Pomponace fut un vrai pyrrhonien, & on peut dire qu il n’eut d’autre dieu qu’Aristote : il rioit de tout ce qu’il voyoit dans l’évangile & dans les écrivains sacrés : il tâchoit de répandre une certaine obscurité sur tous les dogmes de la religion chrétienne. Selon lui, l’homme n’est pas libre, ou Dieu ne connoît pas les choses futures, & n’entre en rien dans le cours des événemens ; c’est-à-dire que, selon lui, la providence détruit la liberté, ou que si l’on veut conserver la liberté, il faut nier la providence. Je ne comprends pas comment ses apologistes ont prétendu qu’il ne soutenoit cela qu’en Philosophe, & qu’en qualité de chrétien, il croyoit tous les dogmes de notre religion. Qui ne voit la frivolité d’une pareille distinction ? On sent dans tous ses écrits l’indépendance de son esprit ; il n’y a presque point de vérité dans notre religion, qu il n’ait attaquée.
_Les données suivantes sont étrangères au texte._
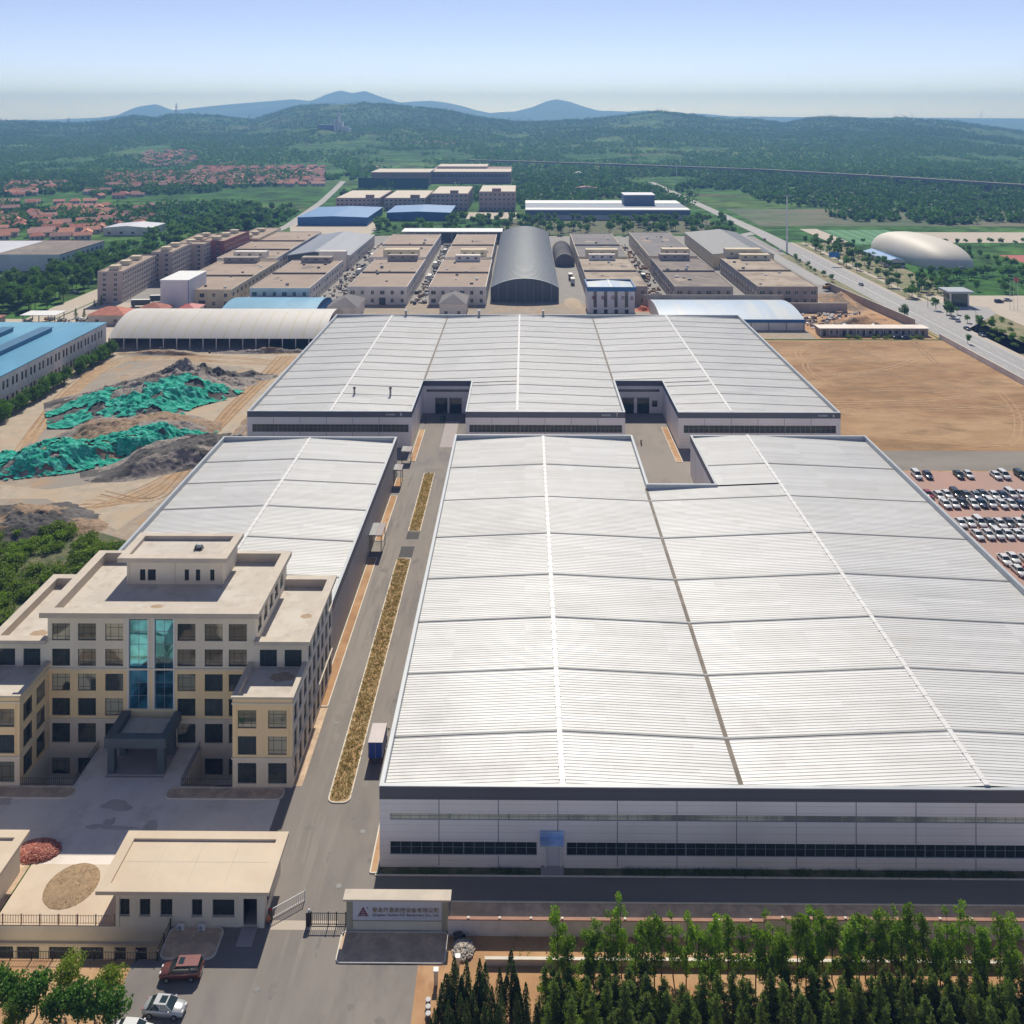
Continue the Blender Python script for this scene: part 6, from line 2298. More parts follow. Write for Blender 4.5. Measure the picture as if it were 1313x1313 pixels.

L’opinion des stoïciens sur un destin aveugle, lui paroît plus philosophique que la providence des chrétiens ; en un mot, son incrédulité se montre par-tout. Il oppose les stoïciens aux chrétiens, & il s’en faut bien qu’il fasse raisonner ces derniers aussi fortement que les premiers.

Il n’admettoit pas comme les stoïciens, une nécessité intrinsèque ; ce n’est pas, selon lui, par notre nature, que nous sommes nécessités, mais par un certain arrangement de choses qui nous est totalement étranger : il est difficile pourtant de savoir précisément son opinion là-dessus. Il trouve dans le sentisnent des péripatéticiens, des stoïciens & des chrétiens, sur la prédestination des difficultés insurmontables, il conclut pourtant à nier la providence.